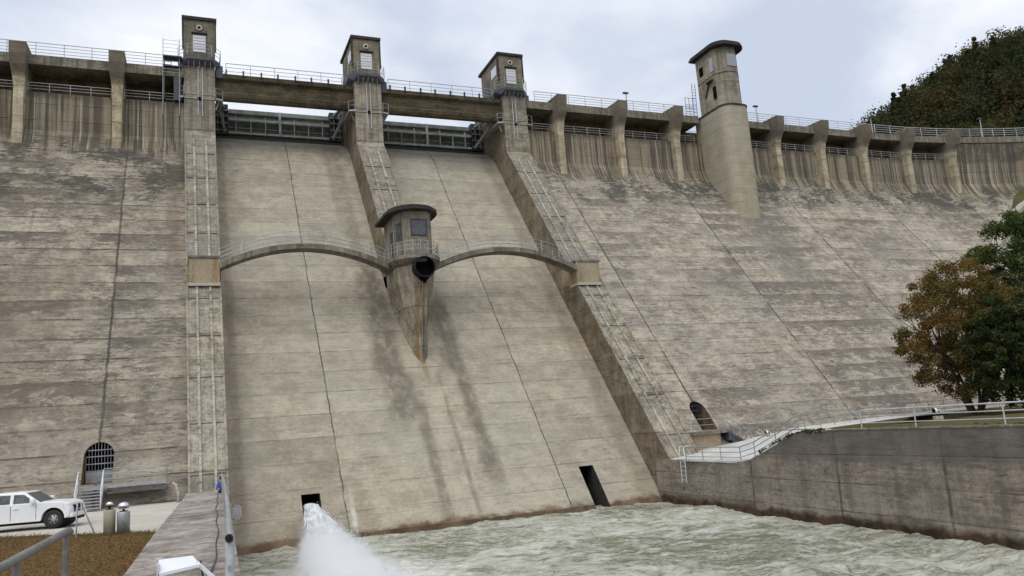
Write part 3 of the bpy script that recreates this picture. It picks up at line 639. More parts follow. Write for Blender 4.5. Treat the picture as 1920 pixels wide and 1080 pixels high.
def platform(cx, label, side):
    t_ = thing('steel_platform', label, 'platform', (cx, 70.1, 38.6), 'steel platforms round the gate towers')
    # faceted skirt round the front of the tower
    out = [(-1.75, 3.6), (-1.75, .3), (-1.0, -.62), (1.0, -.62), (1.75, .3), (1.75, 3.6)]; inn = [(-1.33, 3.6), (-1.33, -.04), (-1.32, -.05), (1.32, -.05), (1.33, -.04), (1.33, 3.6)]
    mb = MB(); n = len(out)
    vs_ = [(x, y, .66) for x, y in out]+[(x, y, .66) for x, y in inn]+[(x, y, .42) for x, y in out]+[(x*.99, y-.12, .02) for x, y in inn]
    fs = []
    for i in range(n-1): fs += [(i, i+1, n+i+1, n+i), (i, 2*n+i, 2*n+i+1, i+1), (2*n+i, 3*n+i, 3*n+i+1, 2*n+i+1)]
    mb.add(vs_, fs); mb.build('skirt_deck', 'steel_dark', t_)
    for x in (-.9, -.45, 0, .45, .9):
        mb = MB(); mb.prism([(-.58, .40), (-.02, .40), (-.02, -.25)], x-.03, x+.03, 'x'); mb.build('bracket', 'galv', t_)
    for i in range(n-1):
        a = Vector(out[i]+(.74,)); b_ = Vector(out[i+1]+(.74,))
        mb = MB()
        for hh in (.35, .7, 1.05): mb.tube([a+Vector((0, 0, hh)), b_+Vector((0, 0, hh))], .022, 5)
        mb.tube([a, a+Vector((0, 0, 1.05))], .026, 5)
        mb.build('guard_rail', 'galv', t_)
    # caged ladder down the side
    lx = 1.62*side; mb = MB()
    for dx in (-.2, .2): mb.tube([(lx, 1.2+dx, -3.2), (lx, 1.2+dx, .7)], .025, 5)
    for k in range(12): mb.tube([(lx, 1.0, -3.1+k*.31), (lx, 1.4, -3.1+k*.31)], .015, 5)
    for k in range(5):
        zz_ = -2.2+k*.6; mb.tube([(lx, .9, zz_), (lx+.35*side, .85, zz_), (lx+.6*side, 1.2, zz_), (lx+.35*side, 1.55, zz_), (lx, 1.5, zz_)], .018, 5)
    mb.build('ladder', 'steel_dark', t_)
    mb = MB(); mb.prism([(side*1.37, .2), (side*1.95, .3), (side*1.95, 2.6), (side*1.37, 2.6)], -.75, .40); mb.build('cable_box', 'steel_dark', t_)
    # lower service landing round the pier
    for sg in (-1, 1): mb = MB(); mb.prism([(sg*1.32, -.3), (sg*1.9, -.1), (sg*1.9, 2.4), (sg*1.32, 2.4)], -3.05, -2.93); mb.build('lower_landing', 'galv', t_)
    mb = MB()
    for sg in (-1, 1):
        for hh in (.45, .9): mb.tube([(sg*1.32, -.3, -2.93+hh), (sg*1.9, -.1, -2.93+hh), (sg*1.9, 2.4, -2.93+hh)], .02, 5)
        for p in ((sg*1.32, -.3), (sg*1.9, -.1), (sg*1.9, 1.1), (sg*1.9, 2.4)): mb.tube([(p[0], p[1], -2.93), (p[0], p[1], -2.03)], .022, 5)
    for sg in (-1, 1): mb.beam((sg*1.6, .4, -3.05), (sg*1.32, .4, -3.75), .08, .08)
    mb.tube([(-1.3, -.05, -3.0), (1.3, -.05, -3.0)], .03, 5); mb.tube([(-1.3, -.05, -2.6), (1.3, -.05, -2.6)], .025, 5)
    mb.build('lower_guard_rail', 'galv', t_)
    # pipes down the pier front
    for dx in (-.12, .22):
        mb = MB(); mb.tube([(dx, -.07, -4.6), (dx, -.07, .3)], .035, 6); mb.build('down_pipe', 'galv_pale', t_)
    return t_
for cx, w1, sd_ in ((.98, 'leftmost', 1), (15.83, 'middle', 1), (30.75, 'rightmost', 1)):
    gate_tower(cx, 'square concrete gate tower with white window and round vent, %s of the three' % w1)
    platform(cx, 'dark steel platform with guard rails around the %s square gate tower' % w1, sd_)
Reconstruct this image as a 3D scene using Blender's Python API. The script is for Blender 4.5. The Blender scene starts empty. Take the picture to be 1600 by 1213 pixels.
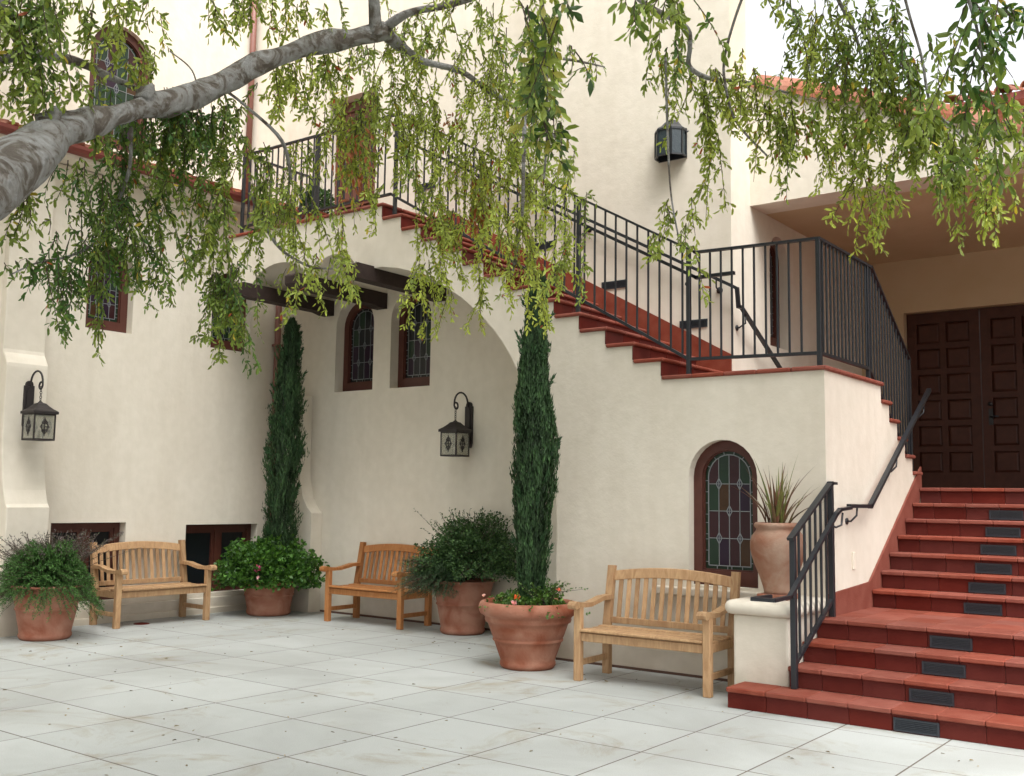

» **YOUR INSTRUCTIONS**
Restate each of the entries above word for word and skip every image.

» **ANSWER BELOW**
Write part 3 of the bpy script that recreates this picture. It picks up at line 639. More parts follow. Write for Blender 4.5. Treat the picture as 1920 pixels wide and 1080 pixels high.
def platform(cx, label, side):
    t_ = thing('steel_platform', label, 'platform', (cx, 70.1, 38.6), 'steel platforms round the gate towers')
    # faceted skirt round the front of the tower
    out = [(-1.75, 3.6), (-1.75, .3), (-1.0, -.62), (1.0, -.62), (1.75, .3), (1.75, 3.6)]; inn = [(-1.33, 3.6), (-1.33, -.04), (-1.32, -.05), (1.32, -.05), (1.33, -.04), (1.33, 3.6)]
    mb = MB(); n = len(out)
    vs_ = [(x, y, .66) for x, y in out]+[(x, y, .66) for x, y in inn]+[(x, y, .42) for x, y in out]+[(x*.99, y-.12, .02) for x, y in inn]
    fs = []
    for i in range(n-1): fs += [(i, i+1, n+i+1, n+i), (i, 2*n+i, 2*n+i+1, i+1), (2*n+i, 3*n+i, 3*n+i+1, 2*n+i+1)]
    mb.add(vs_, fs); mb.build('skirt_deck', 'steel_dark', t_)
    for x in (-.9, -.45, 0, .45, .9):
        mb = MB(); mb.prism([(-.58, .40), (-.02, .40), (-.02, -.25)], x-.03, x+.03, 'x'); mb.build('bracket', 'galv', t_)
    for i in range(n-1):
        a = Vector(out[i]+(.74,)); b_ = Vector(out[i+1]+(.74,))
        mb = MB()
        for hh in (.35, .7, 1.05): mb.tube([a+Vector((0, 0, hh)), b_+Vector((0, 0, hh))], .022, 5)
        mb.tube([a, a+Vector((0, 0, 1.05))], .026, 5)
        mb.build('guard_rail', 'galv', t_)
    # caged ladder down the side
    lx = 1.62*side; mb = MB()
    for dx in (-.2, .2): mb.tube([(lx, 1.2+dx, -3.2), (lx, 1.2+dx, .7)], .025, 5)
    for k in range(12): mb.tube([(lx, 1.0, -3.1+k*.31), (lx, 1.4, -3.1+k*.31)], .015, 5)
    for k in range(5):
        zz_ = -2.2+k*.6; mb.tube([(lx, .9, zz_), (lx+.35*side, .85, zz_), (lx+.6*side, 1.2, zz_), (lx+.35*side, 1.55, zz_), (lx, 1.5, zz_)], .018, 5)
    mb.build('ladder', 'steel_dark', t_)
    mb = MB(); mb.prism([(side*1.37, .2), (side*1.95, .3), (side*1.95, 2.6), (side*1.37, 2.6)], -.75, .40); mb.build('cable_box', 'steel_dark', t_)
    # lower service landing round the pier
    for sg in (-1, 1): mb = MB(); mb.prism([(sg*1.32, -.3), (sg*1.9, -.1), (sg*1.9, 2.4), (sg*1.32, 2.4)], -3.05, -2.93); mb.build('lower_landing', 'galv', t_)
    mb = MB()
    for sg in (-1, 1):
        for hh in (.45, .9): mb.tube([(sg*1.32, -.3, -2.93+hh), (sg*1.9, -.1, -2.93+hh), (sg*1.9, 2.4, -2.93+hh)], .02, 5)
        for p in ((sg*1.32, -.3), (sg*1.9, -.1), (sg*1.9, 1.1), (sg*1.9, 2.4)): mb.tube([(p[0], p[1], -2.93), (p[0], p[1], -2.03)], .022, 5)
    for sg in (-1, 1): mb.beam((sg*1.6, .4, -3.05), (sg*1.32, .4, -3.75), .08, .08)
    mb.tube([(-1.3, -.05, -3.0), (1.3, -.05, -3.0)], .03, 5); mb.tube([(-1.3, -.05, -2.6), (1.3, -.05, -2.6)], .025, 5)
    mb.build('lower_guard_rail', 'galv', t_)
    # pipes down the pier front
    for dx in (-.12, .22):
        mb = MB(); mb.tube([(dx, -.07, -4.6), (dx, -.07, .3)], .035, 6); mb.build('down_pipe', 'galv_pale', t_)
    return t_
for cx, w1, sd_ in ((.98, 'leftmost', 1), (15.83, 'middle', 1), (30.75, 'rightmost', 1)):
    gate_tower(cx, 'square concrete gate tower with white window and round vent, %s of the three' % w1)
    platform(cx, 'dark steel platform with guard rails around the %s square gate tower' % w1, sd_)
Reconstruct this image as a 3D scene using Blender's Python API. The script is for Blender 4.5. The Blender scene starts empty. Take the picture to be 1600 by 1213 pixels.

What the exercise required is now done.